• [EXERCISE AIM] Start at the first line of the material below and retype each line through the one containing "SC.cycles.caustics_reflective = False;", exactly.

• [DATA SEGMENT]
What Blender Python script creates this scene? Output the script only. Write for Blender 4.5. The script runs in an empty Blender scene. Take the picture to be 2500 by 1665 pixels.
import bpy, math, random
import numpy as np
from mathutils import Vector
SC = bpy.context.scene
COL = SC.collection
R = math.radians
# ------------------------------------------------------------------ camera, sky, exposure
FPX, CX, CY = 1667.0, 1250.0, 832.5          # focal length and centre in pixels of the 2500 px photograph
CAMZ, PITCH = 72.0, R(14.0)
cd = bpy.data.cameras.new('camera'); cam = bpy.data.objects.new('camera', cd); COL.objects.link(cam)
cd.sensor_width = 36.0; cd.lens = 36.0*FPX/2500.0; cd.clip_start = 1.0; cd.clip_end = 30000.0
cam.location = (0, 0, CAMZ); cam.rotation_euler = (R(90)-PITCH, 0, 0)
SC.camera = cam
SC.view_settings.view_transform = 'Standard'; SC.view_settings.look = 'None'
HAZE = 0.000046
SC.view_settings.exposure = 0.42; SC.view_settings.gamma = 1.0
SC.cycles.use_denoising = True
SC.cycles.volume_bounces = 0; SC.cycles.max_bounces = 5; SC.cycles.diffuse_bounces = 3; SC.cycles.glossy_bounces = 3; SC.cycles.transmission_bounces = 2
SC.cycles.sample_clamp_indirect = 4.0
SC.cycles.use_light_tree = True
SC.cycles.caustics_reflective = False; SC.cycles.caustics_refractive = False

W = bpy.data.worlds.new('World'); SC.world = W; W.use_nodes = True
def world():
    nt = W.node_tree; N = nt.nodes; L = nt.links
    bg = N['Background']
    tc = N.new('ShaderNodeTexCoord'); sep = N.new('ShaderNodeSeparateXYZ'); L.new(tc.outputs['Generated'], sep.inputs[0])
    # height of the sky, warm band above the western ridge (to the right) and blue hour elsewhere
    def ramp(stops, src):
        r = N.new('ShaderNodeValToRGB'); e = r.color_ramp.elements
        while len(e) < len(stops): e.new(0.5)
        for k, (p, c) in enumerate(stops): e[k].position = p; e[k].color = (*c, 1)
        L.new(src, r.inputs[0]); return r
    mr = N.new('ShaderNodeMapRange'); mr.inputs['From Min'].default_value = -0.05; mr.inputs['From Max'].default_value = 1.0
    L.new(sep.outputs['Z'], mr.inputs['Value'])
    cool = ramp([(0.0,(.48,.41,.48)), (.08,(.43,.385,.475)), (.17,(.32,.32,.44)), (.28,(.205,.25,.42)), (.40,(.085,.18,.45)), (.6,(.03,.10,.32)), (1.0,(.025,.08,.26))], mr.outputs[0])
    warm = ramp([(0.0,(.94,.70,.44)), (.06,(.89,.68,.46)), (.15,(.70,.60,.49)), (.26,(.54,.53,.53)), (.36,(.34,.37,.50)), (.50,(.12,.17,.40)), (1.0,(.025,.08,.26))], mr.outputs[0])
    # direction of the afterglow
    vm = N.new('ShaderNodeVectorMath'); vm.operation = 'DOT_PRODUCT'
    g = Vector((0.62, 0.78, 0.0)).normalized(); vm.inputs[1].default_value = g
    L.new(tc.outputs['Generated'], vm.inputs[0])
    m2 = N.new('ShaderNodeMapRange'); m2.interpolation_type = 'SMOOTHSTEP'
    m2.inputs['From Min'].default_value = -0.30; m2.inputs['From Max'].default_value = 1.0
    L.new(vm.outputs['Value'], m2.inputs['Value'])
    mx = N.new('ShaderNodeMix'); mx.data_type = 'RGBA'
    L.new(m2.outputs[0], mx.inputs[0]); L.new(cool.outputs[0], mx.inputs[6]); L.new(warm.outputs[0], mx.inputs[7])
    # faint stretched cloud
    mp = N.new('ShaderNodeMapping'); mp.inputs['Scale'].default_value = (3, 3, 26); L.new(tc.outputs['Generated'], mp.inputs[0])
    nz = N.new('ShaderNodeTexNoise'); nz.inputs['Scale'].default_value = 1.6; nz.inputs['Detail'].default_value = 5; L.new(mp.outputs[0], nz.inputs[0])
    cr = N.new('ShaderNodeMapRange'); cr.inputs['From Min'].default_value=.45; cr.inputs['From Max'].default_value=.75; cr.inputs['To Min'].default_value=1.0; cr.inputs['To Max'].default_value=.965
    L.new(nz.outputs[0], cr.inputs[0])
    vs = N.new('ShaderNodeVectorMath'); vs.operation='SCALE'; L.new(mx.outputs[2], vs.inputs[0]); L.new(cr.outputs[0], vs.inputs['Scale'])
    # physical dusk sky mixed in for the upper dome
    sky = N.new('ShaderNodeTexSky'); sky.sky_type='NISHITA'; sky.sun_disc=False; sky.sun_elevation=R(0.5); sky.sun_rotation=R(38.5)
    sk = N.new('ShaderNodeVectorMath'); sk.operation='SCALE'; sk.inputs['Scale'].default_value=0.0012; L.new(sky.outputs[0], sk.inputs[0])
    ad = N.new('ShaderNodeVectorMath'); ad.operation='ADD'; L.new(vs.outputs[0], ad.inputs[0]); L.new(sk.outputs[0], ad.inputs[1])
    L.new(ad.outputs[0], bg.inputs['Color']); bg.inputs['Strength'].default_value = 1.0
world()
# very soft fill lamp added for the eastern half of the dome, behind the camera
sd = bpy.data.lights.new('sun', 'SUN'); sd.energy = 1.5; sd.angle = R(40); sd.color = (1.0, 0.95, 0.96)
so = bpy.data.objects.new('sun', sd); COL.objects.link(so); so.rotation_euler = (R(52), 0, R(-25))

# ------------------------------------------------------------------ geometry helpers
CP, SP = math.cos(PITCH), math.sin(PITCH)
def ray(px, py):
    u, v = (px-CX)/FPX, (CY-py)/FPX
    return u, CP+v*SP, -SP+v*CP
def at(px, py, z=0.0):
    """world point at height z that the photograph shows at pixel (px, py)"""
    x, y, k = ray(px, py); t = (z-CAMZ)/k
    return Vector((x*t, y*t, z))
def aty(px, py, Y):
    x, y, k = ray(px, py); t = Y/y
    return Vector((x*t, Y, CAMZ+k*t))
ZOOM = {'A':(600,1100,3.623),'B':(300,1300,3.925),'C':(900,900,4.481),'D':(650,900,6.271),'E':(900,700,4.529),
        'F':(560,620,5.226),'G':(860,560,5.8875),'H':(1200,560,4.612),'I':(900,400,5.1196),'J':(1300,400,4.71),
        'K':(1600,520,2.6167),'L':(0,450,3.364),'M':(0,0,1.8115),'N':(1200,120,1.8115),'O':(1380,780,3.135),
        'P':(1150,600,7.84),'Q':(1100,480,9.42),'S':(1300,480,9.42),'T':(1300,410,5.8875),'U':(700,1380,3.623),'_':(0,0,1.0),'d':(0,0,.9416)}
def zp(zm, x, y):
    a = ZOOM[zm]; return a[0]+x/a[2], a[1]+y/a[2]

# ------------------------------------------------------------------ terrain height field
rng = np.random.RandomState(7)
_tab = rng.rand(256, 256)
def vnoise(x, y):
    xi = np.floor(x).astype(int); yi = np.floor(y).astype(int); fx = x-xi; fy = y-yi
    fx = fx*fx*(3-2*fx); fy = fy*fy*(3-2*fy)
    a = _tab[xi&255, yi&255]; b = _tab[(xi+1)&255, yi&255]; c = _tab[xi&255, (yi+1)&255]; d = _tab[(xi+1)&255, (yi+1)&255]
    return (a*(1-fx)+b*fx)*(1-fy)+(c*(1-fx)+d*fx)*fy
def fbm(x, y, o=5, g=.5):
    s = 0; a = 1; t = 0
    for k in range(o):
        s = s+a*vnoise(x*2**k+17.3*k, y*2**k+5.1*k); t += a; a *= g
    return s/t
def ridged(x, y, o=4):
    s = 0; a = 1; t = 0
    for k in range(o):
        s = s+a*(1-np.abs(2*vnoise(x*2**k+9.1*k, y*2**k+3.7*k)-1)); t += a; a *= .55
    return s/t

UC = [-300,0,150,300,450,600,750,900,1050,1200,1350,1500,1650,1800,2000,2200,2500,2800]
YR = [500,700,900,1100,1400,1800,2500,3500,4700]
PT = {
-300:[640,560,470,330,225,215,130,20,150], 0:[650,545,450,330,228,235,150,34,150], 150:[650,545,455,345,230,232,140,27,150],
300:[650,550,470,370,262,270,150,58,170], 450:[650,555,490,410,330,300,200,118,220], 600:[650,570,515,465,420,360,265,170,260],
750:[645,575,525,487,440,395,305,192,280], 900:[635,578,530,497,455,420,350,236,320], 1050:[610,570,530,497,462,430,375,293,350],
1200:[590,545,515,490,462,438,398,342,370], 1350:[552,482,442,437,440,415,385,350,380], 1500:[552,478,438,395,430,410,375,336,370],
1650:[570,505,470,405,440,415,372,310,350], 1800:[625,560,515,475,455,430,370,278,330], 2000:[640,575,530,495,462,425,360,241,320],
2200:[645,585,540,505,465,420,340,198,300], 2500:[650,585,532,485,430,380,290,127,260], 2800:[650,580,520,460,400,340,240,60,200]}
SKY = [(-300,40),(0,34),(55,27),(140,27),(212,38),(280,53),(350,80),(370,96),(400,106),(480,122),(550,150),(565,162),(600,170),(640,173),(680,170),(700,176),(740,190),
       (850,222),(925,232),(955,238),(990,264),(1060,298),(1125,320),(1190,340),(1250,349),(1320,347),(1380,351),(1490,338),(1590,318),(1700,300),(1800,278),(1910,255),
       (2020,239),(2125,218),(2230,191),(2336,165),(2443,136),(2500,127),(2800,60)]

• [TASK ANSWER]
What Blender Python script creates this scene? Output the script only. Write for Blender 4.5. The script runs in an empty Blender scene. Take the picture to be 2500 by 1665 pixels.
import bpy, math, random
import numpy as np
from mathutils import Vector
SC = bpy.context.scene
COL = SC.collection
R = math.radians
# ------------------------------------------------------------------ camera, sky, exposure
FPX, CX, CY = 1667.0, 1250.0, 832.5          # focal length and centre in pixels of the 2500 px photograph
CAMZ, PITCH = 72.0, R(14.0)
cd = bpy.data.cameras.new('camera'); cam = bpy.data.objects.new('camera', cd); COL.objects.link(cam)
cd.sensor_width = 36.0; cd.lens = 36.0*FPX/2500.0; cd.clip_start = 1.0; cd.clip_end = 30000.0
cam.location = (0, 0, CAMZ); cam.rotation_euler = (R(90)-PITCH, 0, 0)
SC.camera = cam
SC.view_settings.view_transform = 'Standard'; SC.view_settings.look = 'None'
HAZE = 0.000046
SC.view_settings.exposure = 0.42; SC.view_settings.gamma = 1.0
SC.cycles.use_denoising = True
SC.cycles.volume_bounces = 0; SC.cycles.max_bounces = 5; SC.cycles.diffuse_bounces = 3; SC.cycles.glossy_bounces = 3; SC.cycles.transmission_bounces = 2
SC.cycles.sample_clamp_indirect = 4.0
SC.cycles.use_light_tree = True
SC.cycles.caustics_reflective = False; SC.cycles.caustics_refractive = False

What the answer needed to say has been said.